Despite the fact that the active phase of the corn planting campaign is still some time away, demand for urea remains strong. Agricultural companies, traders, and UAN (urea-ammonium nitrate) producers are all actively purchasing the product.
Expectations of a urea shortage on the Ukrainian market had already formed even before the escalation in the Middle East, analysts note.
For more than four years, Ukraine has effectively had only one operating urea producer — Cherkasy Azot, a part of the Ostchem group. In 2025, the plant produced 232,000 tons, which is 42% less than a year earlier. Moreover, most of the output was produced in the first half of the year, leaving limited carryover stocks.
Under these conditions, the supply of Ukrainian-produced urea remains constrained. OSTCHEM is currently not offering urea on the open market and has not announced prices.
Against this backdrop, the fertilizer-to-crop price ratio has deteriorated significantly.
“At the moment, purchasing one ton of urea requires 56% more corn and 57% more wheat than a year ago. After the price surge this week, this indicator has exceeded the average levels of recent years. The situation was worse only in 2022,” Barva Invest said.

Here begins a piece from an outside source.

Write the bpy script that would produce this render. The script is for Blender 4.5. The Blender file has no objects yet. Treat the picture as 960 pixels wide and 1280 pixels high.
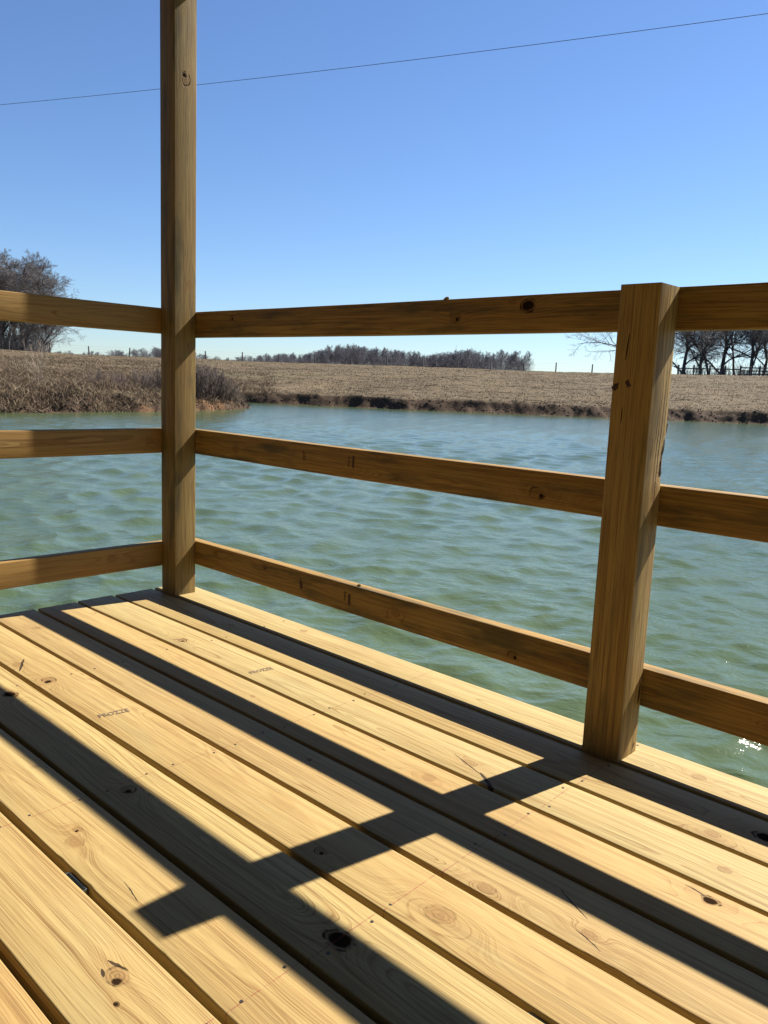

High dependence on imports remains a key factor for the market. During the winter, traders actively imported urea from Nigeria, Azerbaijan, and Central Asian countries. However, the situation in the global market changed sharply after hostilities began in the Middle East.
Disruptions in urea shipments from Persian Gulf countries — among the world’s largest exporters — have led to a sharp rise in global prices and intensified competition for available volumes in the Black Sea and Mediterranean regions.
At the same time, Ukrainian importers are finding it increasingly difficult to secure available cargoes: a plant in Azerbaijan has been idle for more than a month, North African producers have already sold volumes through the end of March, and supplies from Central Asia remain limited.
Amid expectations of further price increases, some Ukrainian importers have already begun suspending sales.
Analysts expect urea prices to continue rising, although short-term corrections are possible. The market will be supported by limited supply, high gas prices, strong demand, and rising import costs. A potential depreciation of the hryvnia could become an additional factor.
At the same time, a possible easing of the surge in gas and fertilizer markets could lead to a slight price pullback, although a return to late-February price levels in the near term appears unlikely.